We all know exits have slowed considerably, but the data is still stark.

According to Bain’s 2026 Global Private Equity Report, distributions as a share of net asset value have stayed below 15% for four straight years, an industry record. A lot of value is sitting in portfolios, waiting for a clearer path out.

That is the analytical version of the story. The same dynamic is also showing up inside firms.

I was recently listening to an episode of Ted Seides’ Capital Allocators podcast featuring the co-founders of Garnett Station Partners. They framed this moment as a recruiting opportunity.

As one of them put it, “One of the effects of the DPI problem in the broader industry is not just on LPs, it's also on investors. You think about VP, principal, MD, even partner-level investors have been at funds for a while and haven't seen their carry paid out. There are succession logjams that have only gotten worse.”

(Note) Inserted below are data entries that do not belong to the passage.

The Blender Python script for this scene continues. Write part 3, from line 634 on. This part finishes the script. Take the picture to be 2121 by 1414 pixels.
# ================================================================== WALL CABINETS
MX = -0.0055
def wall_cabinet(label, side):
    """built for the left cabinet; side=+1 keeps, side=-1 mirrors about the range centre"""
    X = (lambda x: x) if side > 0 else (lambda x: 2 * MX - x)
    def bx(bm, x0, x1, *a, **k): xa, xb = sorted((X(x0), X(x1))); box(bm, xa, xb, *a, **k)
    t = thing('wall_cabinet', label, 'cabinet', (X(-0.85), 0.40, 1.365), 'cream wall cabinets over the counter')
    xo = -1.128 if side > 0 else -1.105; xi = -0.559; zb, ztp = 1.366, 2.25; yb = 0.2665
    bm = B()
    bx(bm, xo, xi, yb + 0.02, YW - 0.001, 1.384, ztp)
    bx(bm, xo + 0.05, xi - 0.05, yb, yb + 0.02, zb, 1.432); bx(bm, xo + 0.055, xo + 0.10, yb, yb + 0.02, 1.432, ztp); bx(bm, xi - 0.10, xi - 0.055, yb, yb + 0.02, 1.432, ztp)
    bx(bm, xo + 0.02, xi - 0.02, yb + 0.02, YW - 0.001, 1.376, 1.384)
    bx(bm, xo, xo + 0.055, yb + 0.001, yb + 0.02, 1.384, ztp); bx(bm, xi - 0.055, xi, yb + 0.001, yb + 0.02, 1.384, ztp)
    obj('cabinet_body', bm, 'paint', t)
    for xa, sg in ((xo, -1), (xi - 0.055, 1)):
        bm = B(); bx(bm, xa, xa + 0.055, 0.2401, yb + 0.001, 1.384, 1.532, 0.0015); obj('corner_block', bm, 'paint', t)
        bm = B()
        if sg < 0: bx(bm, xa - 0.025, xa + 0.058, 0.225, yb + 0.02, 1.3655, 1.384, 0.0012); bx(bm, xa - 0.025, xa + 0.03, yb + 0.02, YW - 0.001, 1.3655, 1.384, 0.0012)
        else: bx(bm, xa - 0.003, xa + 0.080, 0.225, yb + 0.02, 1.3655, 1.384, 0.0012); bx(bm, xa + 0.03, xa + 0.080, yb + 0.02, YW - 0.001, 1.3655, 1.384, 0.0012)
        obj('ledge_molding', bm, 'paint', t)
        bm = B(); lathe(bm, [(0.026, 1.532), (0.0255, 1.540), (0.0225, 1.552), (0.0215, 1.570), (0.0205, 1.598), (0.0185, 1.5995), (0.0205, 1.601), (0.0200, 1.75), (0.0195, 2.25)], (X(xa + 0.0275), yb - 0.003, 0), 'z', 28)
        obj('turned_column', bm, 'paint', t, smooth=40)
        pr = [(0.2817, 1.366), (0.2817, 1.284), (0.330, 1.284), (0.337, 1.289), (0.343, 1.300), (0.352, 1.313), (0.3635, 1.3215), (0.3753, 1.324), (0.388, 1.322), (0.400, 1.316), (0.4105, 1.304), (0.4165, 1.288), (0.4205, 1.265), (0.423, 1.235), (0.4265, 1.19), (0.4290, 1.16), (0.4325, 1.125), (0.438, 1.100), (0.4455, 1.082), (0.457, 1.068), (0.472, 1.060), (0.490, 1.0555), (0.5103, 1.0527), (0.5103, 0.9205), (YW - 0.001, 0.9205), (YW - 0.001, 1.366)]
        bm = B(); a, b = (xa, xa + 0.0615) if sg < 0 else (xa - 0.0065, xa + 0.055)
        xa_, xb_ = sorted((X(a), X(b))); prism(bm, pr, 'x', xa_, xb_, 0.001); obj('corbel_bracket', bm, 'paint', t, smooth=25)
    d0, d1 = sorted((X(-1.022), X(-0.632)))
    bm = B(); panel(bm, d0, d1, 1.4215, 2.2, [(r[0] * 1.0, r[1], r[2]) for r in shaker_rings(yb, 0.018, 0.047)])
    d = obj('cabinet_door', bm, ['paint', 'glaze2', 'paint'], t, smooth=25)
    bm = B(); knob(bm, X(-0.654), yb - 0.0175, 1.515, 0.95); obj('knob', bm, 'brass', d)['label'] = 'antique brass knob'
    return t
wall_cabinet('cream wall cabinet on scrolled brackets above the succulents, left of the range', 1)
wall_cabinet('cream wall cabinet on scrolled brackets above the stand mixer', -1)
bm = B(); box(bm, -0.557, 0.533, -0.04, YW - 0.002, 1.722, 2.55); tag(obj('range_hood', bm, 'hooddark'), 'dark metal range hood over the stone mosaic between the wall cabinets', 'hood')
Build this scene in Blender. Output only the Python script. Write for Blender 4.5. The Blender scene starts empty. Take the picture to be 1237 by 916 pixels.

Garnett Station’s response has been to go “on offense to recruit talent from other great firms.” Their read was that this makes those people more recruitable.

Mine is that it also makes some of them leave, not just for another seat, but to go build something of their own.

But it’s not universal.

It’s easy to overstate the trend. The slowdown is real in aggregate, but far from universal. Plenty of professionals are sitting on meaningful, hard-earned carry at excellent firms, in seats they have no reason to leave. For them, the spin-out trend is something they read about, not something they feel.

Why some leave, and why most don't

Private equity recruits for a specific temperament: smart, driven, competitive, comfortable with risk, wired to want ownership of outcomes. Then it spends years training that person to think like an owner, to sit across from founders, and to underwrite businesses.

I’ve seen this pattern up close.

One professional left to build a roll-up strategy in an industry he knew well.

Another spun out to launch his own fund in a familiar corner of the market.

A third took the independent sponsor path, raising capital around a business he believed in.

But for every person who leaves, many more feel some version of the same pull, weigh it, and stay for reasons that are often very rational.

What I take from it

When someone tells me they are thinking about leaving, the pull usually traces back to one of two things. Either the work has stopped feeling like theirs, or their wealth feels stuck.

Those are very different problems, even if they can feel similar in the moment. One is about ownership and ambition. The other is about liquidity, timing, and the long arc of private equity compensation.

The spin-out wave is interesting because it sits right at the intersection of both.